_SUPPLIED RECORDS:_
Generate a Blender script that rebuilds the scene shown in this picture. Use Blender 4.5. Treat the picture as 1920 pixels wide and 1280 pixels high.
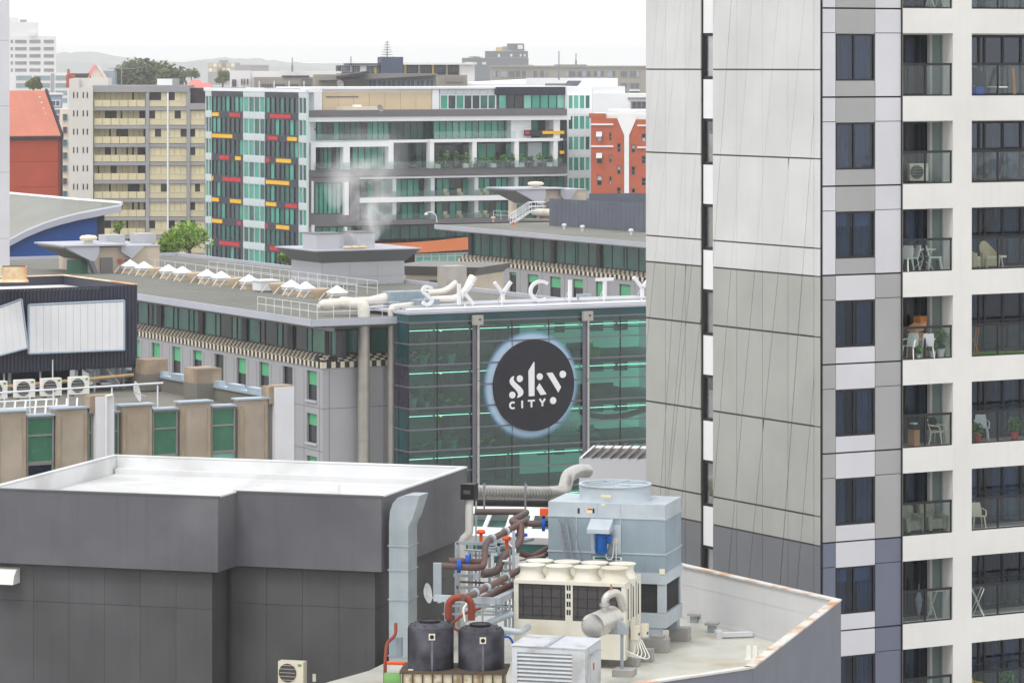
import bpy, math, random
from math import radians as R, sin, cos, tan, pi, sqrt
from mathutils import Vector, Matrix
rnd = random.Random(7)
SC = bpy.context.scene
COL = SC.collection
for o in list(bpy.data.objects):
    bpy.data.objects.remove(o)

# ---------------------------------------------------------------- camera, sky, sun, exposure
F = 6800.0      # focal length in photo pixels (1920 wide)
H = 60.0        # camera height above the street
CX, HY = 960.0, 120.0
cam_d = bpy.data.cameras.new('camera')
cam = bpy.data.objects.new('camera', cam_d)
COL.objects.link(cam)
cam.location = (0, 0, H)
cam.rotation_euler = (R(90), 0, 0)
cam_d.sensor_width = 36.0
cam_d.lens = F / 1920 * 36
cam_d.shift_y = -(640 - HY) / 1920
cam_d.clip_start = 1.0
cam_d.clip_end = 30000
SC.camera = cam

SUN_EL, SUN_AZ = 58.0, 215.0    # soft sun, behind and to the left of the camera
wd = bpy.data.worlds.new('World')
SC.world = wd
wd.use_nodes = True
nt = wd.node_tree
nt.nodes.clear()
wo = nt.nodes.new('ShaderNodeOutputWorld')
bg = nt.nodes.new('ShaderNodeBackground')
sky = nt.nodes.new('ShaderNodeTexSky')
sky.sky_type = 'NISHITA'
sky.sun_disc = False
sky.sun_elevation = R(SUN_EL)
sky.sun_rotation = R(SUN_AZ)
sky.dust_density = 4.0
mx = nt.nodes.new('ShaderNodeMix')
mx.data_type = 'RGBA'
mx.inputs[0].default_value = 0.93
nt.links.new(sky.outputs[0], mx.inputs[6])
mx.inputs[7].default_value = (12.7, 12.75, 12.9, 1)      # even cloud cover
nt.links.new(mx.outputs[2], bg.inputs[0])
bg.inputs[1].default_value = 0.105
nt.links.new(bg.outputs[0], wo.inputs[0])

sd = bpy.data.lights.new('sun', 'SUN')
sd.energy = 1.4
sd.angle = R(16)
sd.color = (1.0, 0.97, 0.93)
so = bpy.data.objects.new('sun', sd)
COL.objects.link(so)
so.rotation_euler = (R(90 - SUN_EL), 0, R(180 - SUN_AZ))
SC.view_settings.view_transform = 'Standard'
SC.view_settings.look = 'None'
SC.view_settings.exposure = 0.0
SC.view_settings.gamma = 1.0
SC.view_settings.use_curve_mapping = False
SC.render.resolution_x, SC.render.resolution_y = 1024, 682
SC.cycles.max_bounces = 8
SC.cycles.transparent_max_bounces = 16
SC.cycles.volume_bounces = 2

# ---------------------------------------------------------------- helpers
def lin(v):
    v /= 255.0
    return v / 12.92 if v <= 0.04045 else ((v + 0.055) / 1.055) ** 2.4
def C(r, g, b, k=1.0):
    return (lin(r) * k, lin(g) * k, lin(b) * k, 1)

MATS = {}
def mk(name, col, rough=0.6, var=0.06, scale=0.7, metal=0.0, streak=0.0, spec=0.3, bump=0.0, emit=0.0, dirt=None, dscale=0.5, coat=0.0):
    m = bpy.data.materials.new(name)
    m.use_nodes = True
    n, l = m.node_tree.nodes, m.node_tree.links
    b = n['Principled BSDF']
    b.inputs['Roughness'].default_value = rough
    b.inputs['Metallic'].default_value = metal
    b.inputs['Specular IOR Level'].default_value = spec
    b.inputs['Coat Weight'].default_value = coat
    g = n.new('ShaderNodeNewGeometry')
    def noise(sc, det, vec=None):
        t = n.new('ShaderNodeTexNoise')
        t.inputs['Scale'].default_value = sc
        t.inputs['Detail'].default_value = det
        l.new(vec or g.outputs['Position'], t.inputs['Vector'])
        return t.outputs['Fac']
    def mix(fac, a, bb, kind='MIX'):
        x = n.new('ShaderNodeMix'); x.data_type = 'RGBA'; x.blend_type = kind
        if isinstance(fac, float): x.inputs[0].default_value = fac
        else: l.new(fac, x.inputs[0])
        for k, v in ((6, a), (7, bb)):
            if isinstance(v, tuple): x.inputs[k].default_value = v
            else: l.new(v, x.inputs[k])
        return x.outputs[2]
    def ramp(fac, lo, hi):
        x = n.new('ShaderNodeMapRange')
        x.inputs[1].default_value = lo; x.inputs[2].default_value = hi
        l.new(fac, x.inputs[0])
        return x.outputs[0]
    out = col
    if var:
        dk = tuple(c * (1 - 2 * var) for c in col[:3]) + (1,)
        lt = tuple(min(.92, c * (1 + 1.2 * var)) for c in col[:3]) + (1,)
        out = mix(ramp(noise(scale, 5.0), .3, .7), dk, lt)
        oi = n.new('ShaderNodeObjectInfo')
        hs = n.new('ShaderNodeHueSaturation')
        mr = n.new('ShaderNodeMapRange')
        mr.inputs[3].default_value = 1 - var * .5; mr.inputs[4].default_value = 1 + var * .5
        l.new(oi.outputs['Random'], mr.inputs[0]); l.new(mr.outputs[0], hs.inputs['Value'])
        l.new(out, hs.inputs['Color']); out = hs.outputs[0]
    if streak:
        mp = n.new('ShaderNodeMapping'); mp.inputs['Scale'].default_value = (5.0, 5.0, 0.25)
        l.new(g.outputs['Position'], mp.inputs['Vector'])
        f = ramp(noise(1.0, 4.0, mp.outputs[0]), .52, .8)
        mm = n.new('ShaderNodeMath'); mm.operation = 'MULTIPLY'; mm.inputs[1].default_value = streak
        l.new(f, mm.inputs[0])
        out = mix(mm.outputs[0], out, tuple(c * .45 for c in col[:3]) + (1,))
    if dirt:
        f = ramp(noise(dscale, 7.0), .5, .68)
        out = mix(f, out, dirt)
    if isinstance(out, tuple): b.inputs['Base Color'].default_value = out
    else: l.new(out, b.inputs['Base Color'])
    if var:
        rr = n.new('ShaderNodeMapRange')
        rr.inputs[3].default_value = max(.03, rough - .1); rr.inputs[4].default_value = min(1, rough + .1)
        l.new(noise(scale * 3, 3.0), rr.inputs[0]); l.new(rr.outputs[0], b.inputs['Roughness'])
    if bump:
        bp = n.new('ShaderNodeBump'); bp.inputs['Strength'].default_value = bump; bp.inputs['Distance'].default_value = .03
        l.new(noise(12.0, 5.0), bp.inputs['Height']); l.new(bp.outputs[0], b.inputs['Normal'])
    if emit:
        b.inputs['Emission Color'].default_value = col
        b.inputs['Emission Strength'].default_value = emit
    MATS[name] = m
    return m
def glass(name, tint, refl=0.10, rough=0.02, gcol=(1, 1, 1, 1)):
    m = bpy.data.materials.new(name); m.use_nodes = True
    n, l = m.node_tree.nodes, m.node_tree.links
    n.clear()
    o = n.new('ShaderNodeOutputMaterial'); t = n.new('ShaderNodeBsdfTransparent'); g = n.new('ShaderNodeBsdfGlossy')
    t.inputs[0].default_value = tint; g.inputs[0].default_value = gcol; g.inputs['Roughness'].default_value = rough
    fr = n.new('ShaderNodeFresnel'); fr.inputs[0].default_value = 1.5
    ge = n.new('ShaderNodeNewGeometry'); nz = n.new('ShaderNodeTexNoise'); nz.inputs['Scale'].default_value = .9
    bp = n.new('ShaderNodeBump'); bp.inputs['Strength'].default_value = .04; bp.inputs['Distance'].default_value = .2
    l.new(ge.outputs['Position'], nz.inputs['Vector']); l.new(nz.outputs[0], bp.inputs['Height']); l.new(bp.outputs[0], g.inputs['Normal'])
    a = n.new('ShaderNodeMath'); a.operation = 'MULTIPLY'; a.inputs[1].default_value = refl / .04
    l.new(fr.outputs[0], a.inputs[0])
    c = n.new('ShaderNodeClamp'); l.new(a.outputs[0], c.inputs[0])
    x = n.new('ShaderNodeMixShader')
    l.new(c.outputs[0], x.inputs[0]); l.new(t.outputs[0], x.inputs[1]); l.new(g.outputs[0], x.inputs[2]); l.new(x.outputs[0], o.inputs[0])
    MATS[name] = m
    return m

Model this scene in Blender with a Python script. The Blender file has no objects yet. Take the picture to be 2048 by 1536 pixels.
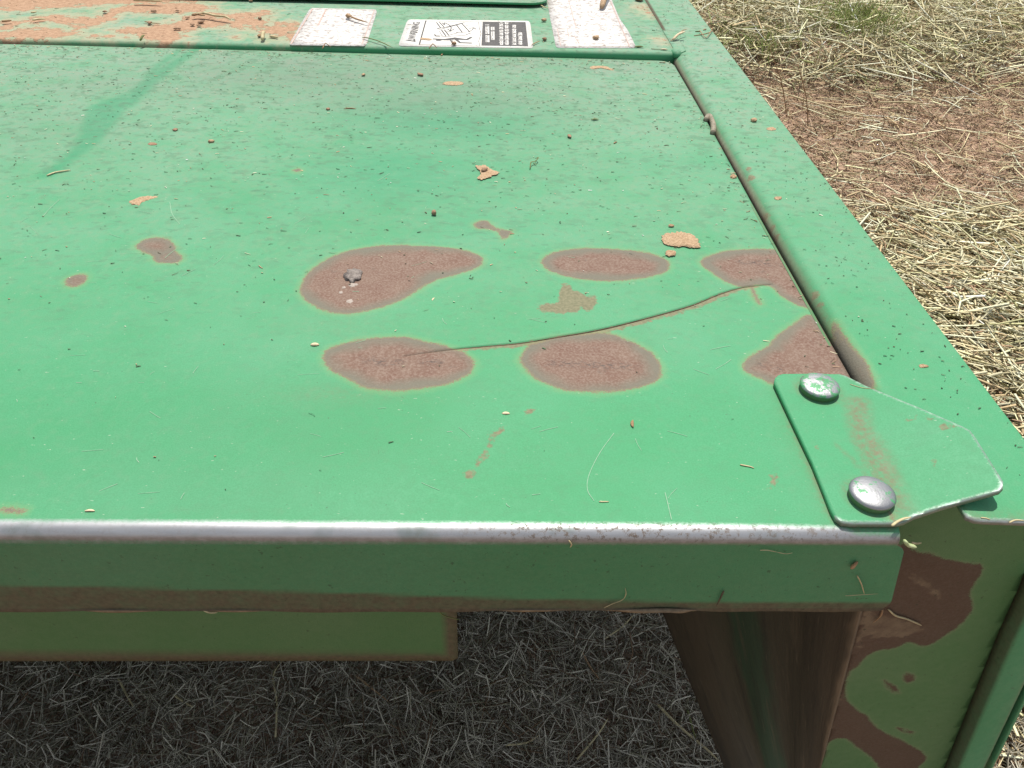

_TASK INSTRUCTIONS:_
Transcribe exactly, with no pictures, the lines running from the first line of the material through the line holding "bpy.data.objects.remove(o)".

_SOLUTION:_
Generate a Blender script that rebuilds the scene shown in this picture. Use Blender 4.5. Treat the picture as 1920 pixels wide and 1280 pixels high.
import bpy, math, random
from math import radians as R, sin, cos, tan, pi, sqrt
from mathutils import Vector, Matrix
rnd = random.Random(7)
SC = bpy.context.scene
COL = SC.collection
for o in list(bpy.data.objects):
    bpy.data.objects.remove(o)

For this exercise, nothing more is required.